Hiroshi Funaki worked at Edmond de Rothschild Securities from 2000 to 2015 where he led the Investment Companies team, focusing on Emerging Markets and Alternative Assets. Prior to that he was Head of Research at Robert Fleming Securities, also specialising in closed-end funds. He currently acts as a consultant to a number of emerging market investors. He has a BA in Mathematics and Philosophy from Oxford University and is a UK resident.

 

 

Milton Lawson was resident in Vietnam from 1993 to 2017 and was one of the longest serving foreign lawyers in Vietnam prior to his retirement from his position as Managing Lawyer of Freshfields Bruckhaus Deringer LLP's Ho Chi Minh City office in June 2017. Mr.

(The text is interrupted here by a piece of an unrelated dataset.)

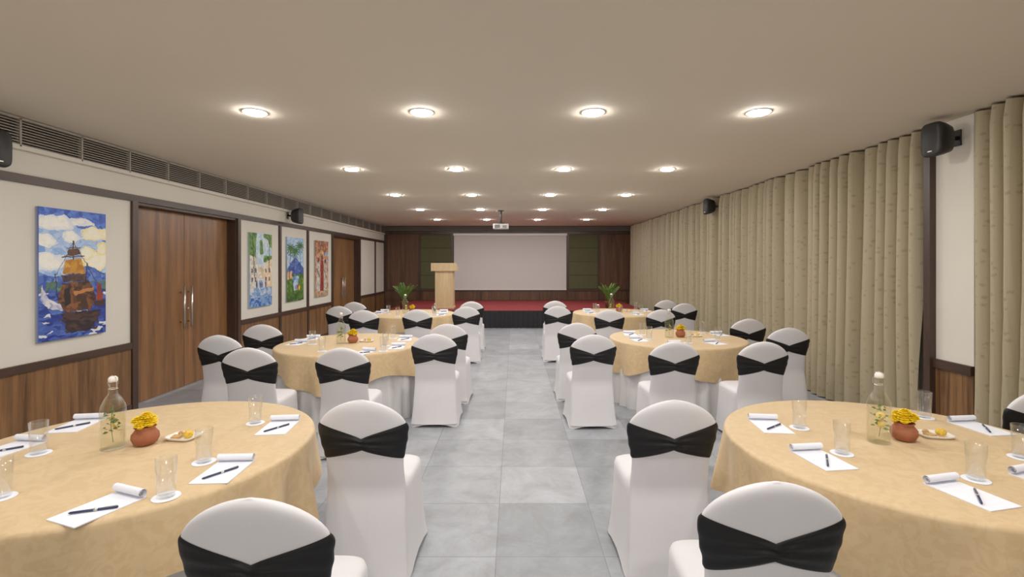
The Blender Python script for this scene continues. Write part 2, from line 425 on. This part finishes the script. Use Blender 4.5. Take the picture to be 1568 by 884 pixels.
# cumulus banks
for cx,cy,rx,ry,w in ((.22,.11,.24,.055,0),(.62,.09,.20,.04,0),(.80,.17,.26,.055,1),(.45,.21,.16,.04,0),(.12,.25,.16,.05,0),(.86,.40,.24,.09,1),(.70,.33,.14,.05,1),(.14,.41,.22,.07,0),(.95,.29,.12,.05,1)):
    q=((P.X-cx)/rx)**2+((P.Y-cy)/ry)**2+1.3*(n2-.5)+.5*(c-.5)
    if w: P.blend(q<1,(248,228,150),(253,247,222),c); P.blend(q<.35,(252,244,214),(254,250,236),c)
    else: P.blend(q<1,(222,230,244),(252,250,240),c); P.blend(q<.3,(246,244,236),(254,252,246),c)
hz=.48+.04*np.sin(P.X*7)
m=(P.Y>hz)&(P.Y<.66); P.blend(m,(40,70,165),(110,145,215),c)
m=(P.Y>.56)&(P.Y<.63)&(c>.5); P.blend(m,(60,100,90),(110,140,110),c2)
m=P.Y>.63; P.blend(m,(20,40,135),(92,130,208),c2)
m=(P.Y>.63)&(c2>.88); P.blend(m,(225,230,240))
br,dk,yl=(92,52,32),(40,24,20),(220,168,55)
P.line((.48,.24),(.48,.78),.011,dk); P.line((.38,.30),(.58,.29),.007,br); P.line((.32,.37),(.64,.36),.009,br)
P.poly([(.36,.39),(.60,.38),(.66,.50),(.33,.50)],yl,(180,112,35),c)
P.poly([(.40,.31),(.56,.30),(.58,.35),(.38,.36)],(110,70,45),(60,38,30),c)
P.poly([(.30,.51),(.66,.50),(.68,.56),(.34,.56)],(36,30,56),(110,70,45),c)
P.line((.68,.42),(.68,.76),.008,dk); P.line((.48,.25),(.90,.62),.004,dk); P.line((.48,.25),(.10,.64),.004,dk)
P.line((.22,.50),(.27,.74),.006,dk)
P.poly([(.32,.57),(.74,.56),(.84,.70),(.76,.79),(.36,.80),(.26,.70)],(48,30,24),(140,84,46),c)
P.poly([(.34,.62),(.42,.60),(.44,.73),(.36,.75)],(26,20,24)); P.poly([(.48,.64),(.80,.61),(.80,.635),(.50,.67)],(190,125,70))
P.poly([(.05,.58),(.12,.68),(.30,.73),(.34,.78),(.12,.76),(.02,.68)],(235,230,232),(150,160,205),c)
P.poly([(.86,.57),(.92,.59),(.95,.72),(.84,.73)],(170,60,40),(110,46,36),c)
P.poly([(.80,.73),(.99,.72),(.96,.77),(.82,.77)],(60,40,40))
m=(P.Y>.80)&(P.Y<.96)&(np.abs(P.X-.60)<.34-.9*(P.Y-.8)+.1*(c2-.5)); P.blend(m,(28,20,32),(80,52,44),c2)
P.place(4.74)
# 2: street
P=Paint(90,156,5); P.warp(); c=P.cells(500,1.2); allm=np.ones(P.X.shape,bool)
P.blend(allm,(225,232,236),(165,200,228),c)
m=(P.Y<.40)&(P.noise(6,8)+.9*np.abs(P.X-.5)>.74); P.blend(m,(36,90,42),(125,170,65),c)
P.poly([(.0,.30),(.34,.34),(.36,.82),(.0,.88)],(240,232,215),(190,185,175),c)
P.poly([(.60,.42),(1,.34),(1,.82),(.62,.76)],(240,195,130),(230,228,228),c)
P.poly([(.36,.46),(.6,.46),(.6,.62),(.36,.62)],(200,180,150),(240,235,225),c)
for x in (.08,.22,.68,.84):
    for y in (.48,.60): P.poly([(x,y),(x+.06,y),(x+.06,y+.055),(x,y+.055)],(80,74,96))
P.line((.12,0),(.2,.6),.016,(70,50,34)); P.line((.9,.05),(.84,.5),.014,(70,50,34))
m=P.Y>.74; P.blend(m,(90,140,205),(225,225,230),c)
for x in (.3,.45,.52,.7): P.ell((x,.70),.03,.045,(50,60,115)); P.ell((x,.65),.018,.012,(120,80,60))
m=(P.Y>.87)&(c>.6); P.blend(m,(50,100,185))
P.place(8.24)
# 3: palms + mountain
P=Paint(90,156,8); P.warp(); c=P.cells(500,1.2); allm=np.ones(P.X.shape,bool)
P.blend(allm,(205,218,235),(130,180,230),c)
P.poly([(0,.50),(.25,.38),(.5,.30),(.8,.42),(1,.48),(1,.68),(0,.68)],(30,60,150),(95,130,200),c)
m=P.Y>.58; P.blend(m,(40,90,40),(120,158,50),c)
P.poly([(.3,.62),(.7,.60),(.62,.82),(.4,.84)],(80,140,205),(205,222,235),c)
P.poly([(.0,.55),(.26,.52),(.30,.64),(.0,.66)],(200,110,50),(225,200,160),c)
for x0,y0,x1,y1 in ((.1,.9,.2,.16),(.3,.85,.45,.20),(.85,.9,.75,.12)):
    P.line((x0,y0),(x1,y1),.014,(70,50,34))
    for k in range(13):
        a=2*pi*k/13; P.line((x1,y1),(x1+.24*math.cos(a),y1+.10*math.sin(a)+.03),.018,(35+12*(k%3),85+14*(k%4),32))
m=(P.Y>.84); P.blend(m,(32,70,32),(100,138,48),c)
P.ell((.62,.78),.05,.04,(210,60,50)); P.ell((.72,.80),.04,.035,(235,200,80))
P.place(9.54)
# 4: figures
P=Paint(90,156,11); P.warp(); c=P.cells(450,0.9); allm=np.ones(P.X.shape,bool)
P.blend(allm,(160,82,62),(228,198,170),c)
m=P.Y<.2; P.blend(m,(120,66,44),(215,155,115),c)
m=(P.Y>.2)&(P.Y<.45)&(P.noise(5,5)>.55); P.blend(m,(90,110,178),(205,208,222),c)
for x,col,h in ((.22,(232,225,220),.0),(.5,(172,56,46),-.05),(.76,(236,228,208),.03)):
    P.poly([(x-.10,.40+h),(x+.10,.40+h),(x+.15,.92),(x-.15,.92)],col,tuple(int(v*.65) for v in col),c)
    P.ell((x,.34+h),.055,.045,(100,58,40)); P.ell((x,.26+h),.11,.04,(180,120,70),(240,210,160),c)
    P.line((x-.1,.5+h),(x+.08,.64+h),.022,(115,68,45))
m=P.Y>.9; P.blend(m,(160,120,90),(220,190,160),c)
P.place(10.85)

# ------------------------------------------------------------------ downlights
rows=[-0.8,1.66,4.09,6.53,8.93,11.3,13.8]; cols=[-2.19,-0.78,0.67,2.07]
b=MB()
b.lathe([(0.106,0),(0.105,-0.004),(0.090,-0.005),(0.086,-0.002)],32,1,cap0=False,cap1=False)
b.lathe([(0.087,-0.001),(0.083,-0.010),(0.070,-0.016),(0.040,-0.019),(0.001,-0.020)],32,0,cap0=False,cap1=True)  # diffuser bulges below the ceiling, shaped to throw a halo around the lamp
dl=b.mesh('domed_downlight',[M_emit,M_ring])
for y in rows:
    for x in cols: inst('domed_downlight',dl,(x,y,CZ))

# ------------------------------------------------------------------ banquet chair
def interp(pts,z):
    if z<=pts[0][0]: return pts[0][1]
    for (a,wa),(c,wc) in zip(pts,pts[1:]):
        if z<=c:
            t=(z-a)/(c-a); t=t*t*(3-2*t) if a>=.47 else t; return wa+(wc-wa)*t
    return pts[-1][1]
def wz(z):
    if z>=.80:
        u=min(1,(z-.80)/.15); return max(.012,.232*(max(0,1-u**1.8))**.6)
    return interp([(0.0,.243),(.06,.234),(.15,.225),(.28,.217),(.47,.210),(.58,.204),(.66,.208),(.74,.222),(.80,.232)],z)
def tz(z):
    if z>.86: u=min(1,(z-.86)/.09); return max(.006,.030*(1-u**3)**.5)
    return .030
def yc(z):
    if z<.45: return interp([(0,-.018),(.06,-.002),(.15,.016),(.28,.036),(.40,.056),(.45,.065)],z)
    return .065-.085*(z-.45)/.5
def bp(z,th,off=0,zz=None):
    w=wz(z)+off; t=tz(z)+off
    x=w*sg(math.cos(th),.75); y=yc(z)+t*sg(math.sin(th),.8)-0.012*(1-(x/.24)**2)
    return (x,y,z if zz is None else zz)
b=MB(); N=64
sk=[(0,.258,-.045,.535),(.03,.252,-.036,.53),(.06,.247,-.028,.525),(.15,.236,-.008,.515),(.28,.226,.012,.508),(.36,.220,.025,.506),(.40,.218,.032,.505),(.44,.217,.040,.503),(.462,.210,.046,.495),(.474,.190,.06,.475),(.480,.12,.10,.40),(.481,.02,.2,.3)]
rings=[]
for z,hw,yb,yf in sk:
    r=[]
    for i in range(N):
        t=2*pi*i/N; cn=abs(math.sin(2*t)); pin=1-.07*(1-cn)*(1-z/.48)
        ex=2/5.5
        x=hw*sg(math.cos(t),ex)*pin; y=(yb+yf)/2+(yf-yb)/2*sg(math.sin(t),ex)*pin
        zz=z+(.028*(1-cn)**1.2*(1-z/.15) if z<.15 else 0)
        r.append((x,y,zz))
    rings.append(r)
b.loft(rings,0,True,False,True)
zs=[.034,.06,.10,.15,.21,.28,.34,.40,.45,.49,.54,.60,.66,.72,.77,.80]+[.80+.15*math.sin(pi/2*k/12) for k in range(1,13)]
b.loft([[bp(z,2*pi*i/N) for i in range(N)] for z in zs],0,True,False,True)
R=22; NT=96; rings=[]
for k in range(R+1):
    s=k/R; row=[]
    for i in range(NT):
        th=2*pi*i/NT; cx=abs(sg(math.cos(th),.75)); side=1 if math.cos(th)>0 else -1
        hh=.032+.066*min(1,cx)**.85
        zz=.728-.012*(1-cx)+(s*2-1)*hh
        fold=.005*math.sin(s*pi*6+side*1.1+cx*2.5)*(0.3+0.7*(1-cx)**.7)
        off=.0015+.0085*max(0,math.sin(pi*s))**.4+fold*max(0,math.sin(pi*s))**.5
        if cx<.12 and math.sin(th)<0: off+=.008*(1-cx/.12)*math.sin(pi*s)
        row.append(bp(zz,th,off))
    rings.append(row)
b.loft(rings,1,True,False,False)
chair=b.mesh('banquet_chair',[M_white,M_sash])
chairs=[(-.79,2.53),(-.79,1.48),
 (-1.455,4.11),(-2.25,4.11),(-.81,4.93),(-.785,5.75),(-2.94,4.84),(-2.96,5.7),
 (-2.96,8.2),(-3.0,9.1),(-2.33,7.5),(-1.52,7.6),(-.80,8.1),(-.81,9.25),
 (.83,2.53),(.847,1.59),(3.06,2.78),
 (.80,4.88),(.764,5.85),(1.467,4.43),(2.28,4.43),(3.06,5.4),(3.05,6.3),
 (.74,8.2),(.80,9.4),(1.5,7.6),(2.31,7.6),(3.1,8.8),(3.02,9.6)]
rr=random.Random(3)
for i,(x,y) in enumerate(chairs):
    inst('banquet_chair',chair,(x,y,0),rr.uniform(-.05,.05))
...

Lawson joined Freshfields Bruckhaus Deringer LLP in 1997, having previously headed Sinclair Roche and Temperley's Vietnam practice since 1993.  During Mr. Lawson's full-time practice in Vietnam for the last 20 years, he has worked on many of the leading transactions involving investment in Vietnam and has advised on the structuring and implementation of various infrastructure projects as well as inward investment and all aspects of corporate issues.  Mr. Lawson holds both Bachelor of Arts and Master's degrees in Philosophy from the University of Lancaster and is a UK resident.

 

 

Damien Pierron is currently Managing Director at Société Generale in Dubai, where he is heading the coverage for Family Offices and Wealthy Families in Middle East and Russia. He has fifteen years' experience in M&A, private equity, equity derivatives, wealth management and investment banking gained at, among others, Lafarge Holcim, OC&C Strategy Consultants and Natixis.  Mr. Pierron is a CFA charterholder and holds a Degree in Mathematics, Physics and Economy from Ecole Polytechique in Paris and a Masters Degree in Quantitative Innovation from Ecole Nationale Superieure des Mines de Paris. He is a Dubai resident.